Le respect du texte –littéraire et musical–  est donc le l’autre garant, avec la compréhension par le public, de la valeur de l’entreprise. Comment donc faire comprendre un texte à des hommes et des femmes qui n’en parlent plus la langue ?

Dans le cadre de la Bourse de Réalisation "MUZIO", nous avons fait le choix d’explorer, aussi loin que possible, les deux directions. Il y a donc, pour commencer, de multiples traductions, transpositions, analyses, synthèses, du texte original. Le présent volume rend compte de ces interprétations littérales du texte, en commençant par en donner une traduction en français, destinée à la lecture à voix haute.

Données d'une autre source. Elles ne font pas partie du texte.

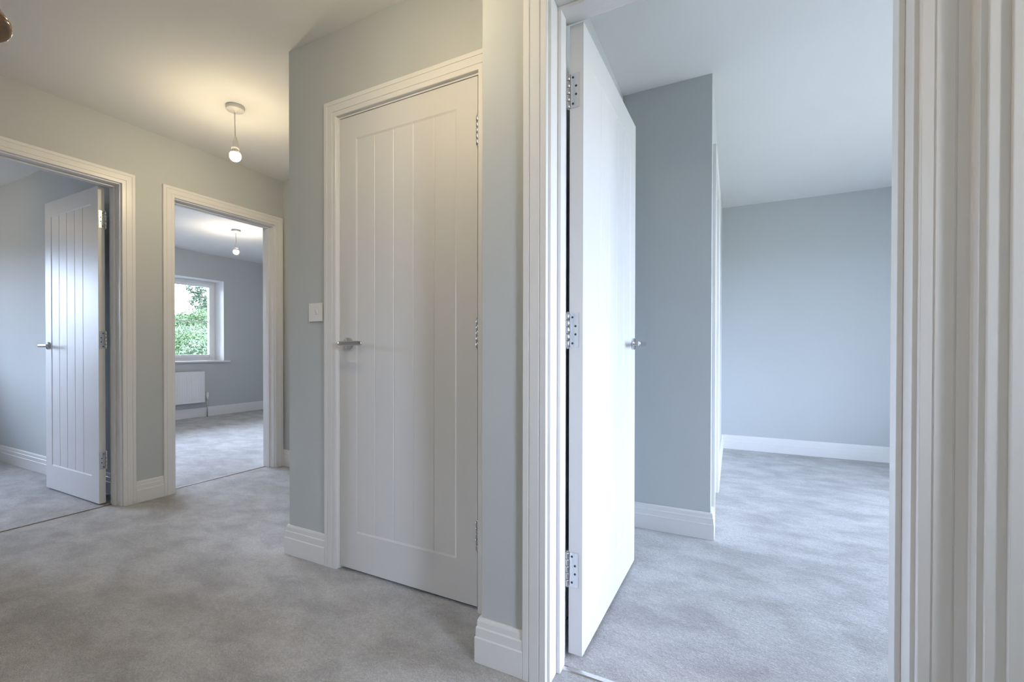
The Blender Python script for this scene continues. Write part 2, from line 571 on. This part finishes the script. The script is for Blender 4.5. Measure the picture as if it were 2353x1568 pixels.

Il y a aussi, rendue possible par ce travail d’exploration, de recherche, de synthèse et de compréhension accompli, la part du rêve, la liberté d’exprimer une chose par une autre, d’être un homme de son temps tout en connaissant intimement le passé. Il y a surtout la poésie rendue au metteur en scène que le dix-huitième siècle, s’il ne l’a pas connu, a créé, c’est-à-dire son arbitraire à dire une œuvre qu’il porte désormais en lui selon des termes qui sont ceux de sa vie quotidienne de jardinier des idées. Le spectacle est cette expression vivante d’une fréquentation du passé propre à illuminer nos vies présentes.